The success also lies in the breakthrough and innovation of traditional writing styles, completely breaking the mode of story-telling popular novels and greatly enriching the narrative art of novels, thus causing a far-reaching impact on the development of Chinese novels.

The Water Margin

Water Margin is one of the Four Great Classical Novels of Chinese literature. Attributed to Shi Naian, whom some believe to be Luo Guanzhong, the novel details the trials and tribulations of 108 outlaws during the mid Song Dynasty.

The story is generally based upon the historical bandit Song Jiang and his 36 companions, who were active in the Huai River region and eventually surrendered to government troops in 1119. “Water Margin,” however, is set on Mount Liang, a mountain in southern Shandong province which is surrounded by the largest marshland in north China. Because the area was largely a wasteland on the frontiers of several administrative units, government control was minimal, and bandit chiefs were active there during the Northern Song.

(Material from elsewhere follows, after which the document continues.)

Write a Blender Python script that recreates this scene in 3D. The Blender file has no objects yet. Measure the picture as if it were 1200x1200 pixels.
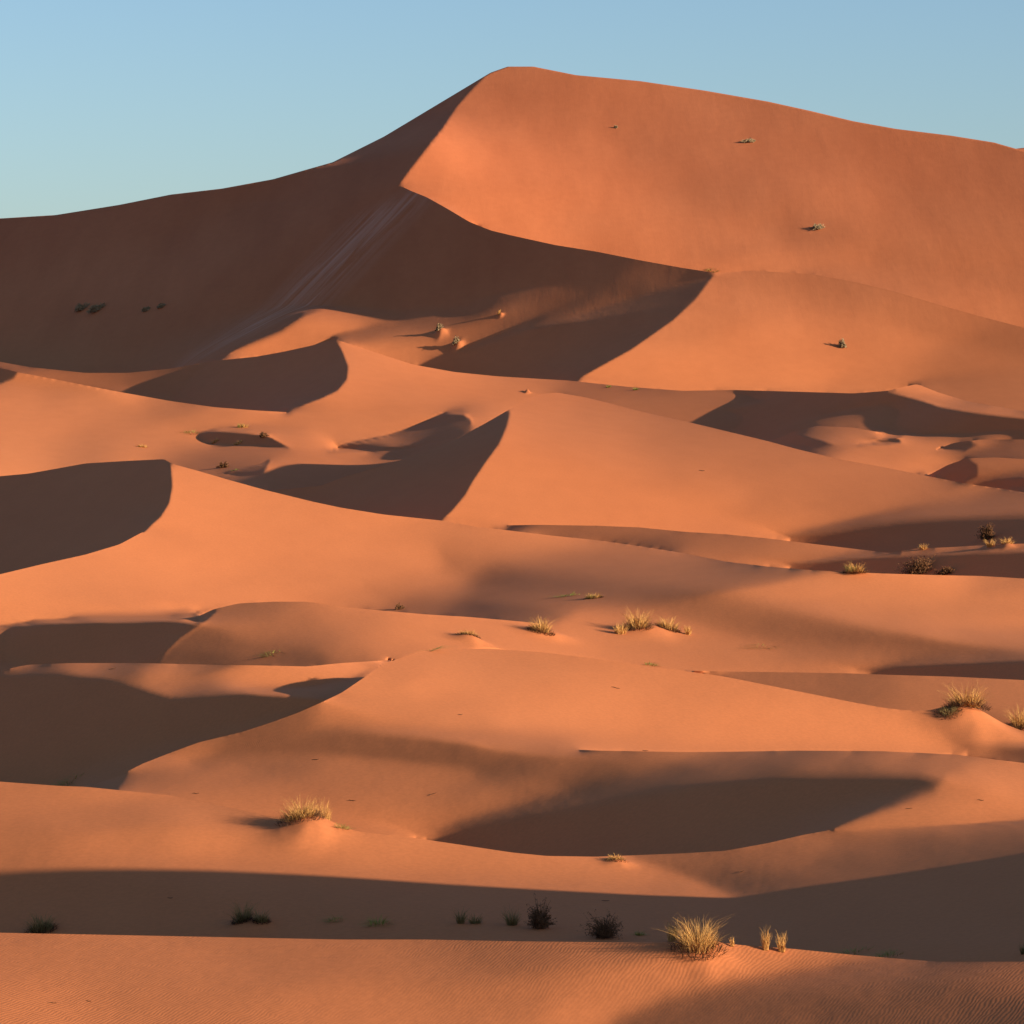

The story tells about the exploits of a group of 105 men and 3 women, representing all classes of Chinese society, who rose up, under the leadership of Song Jiang, against the tyranny of a corrupt and unjust official in the Song dynasty. Eventually, after defeating the Imperial forces sent to suppress them, they were granted amnesty and invited to form their own company in the Imperial army. They were then sent to attack Fang La in the south, who had declared himself an emperor, and met a tragic end.

The Journey to the West

The novel is based on the actual 7th-century pilgrimage of the Buddhist monk Xuanzang (602–664) to India in search of sacred texts. The story itself was already a part of Chinese folk and literary tradition in the form of colloquial stories, a poetic novelette, and a six-part drama when Wu Cheng’en formed it into his long and richly humorous novel.

Composed of 100 chapters, the novel can be divided into three major sections. The first seven chapters deal with the birth of a monkey from a stone egg and its acquisition of magic powers. Five chapters relate the story of Xuanzang, known as Tripitaka, and the origin of his mission to the Western Paradise. The bulk of the novel recounts the 81 adventures that befall Tripitaka and his entourage of three animal spirits—the magically gifted Monkey, the slow-witted and clumsy Pigsy, and the fish spirit Sandy—on their journey to India and culminates in their attainment of the sacred scrolls.

In addition to the novel’s comedy and adventure, Journey to the West has been enjoyed for its biting satire of society and Chinese bureaucracy and for its allegorical presentation of human striving and perseverance.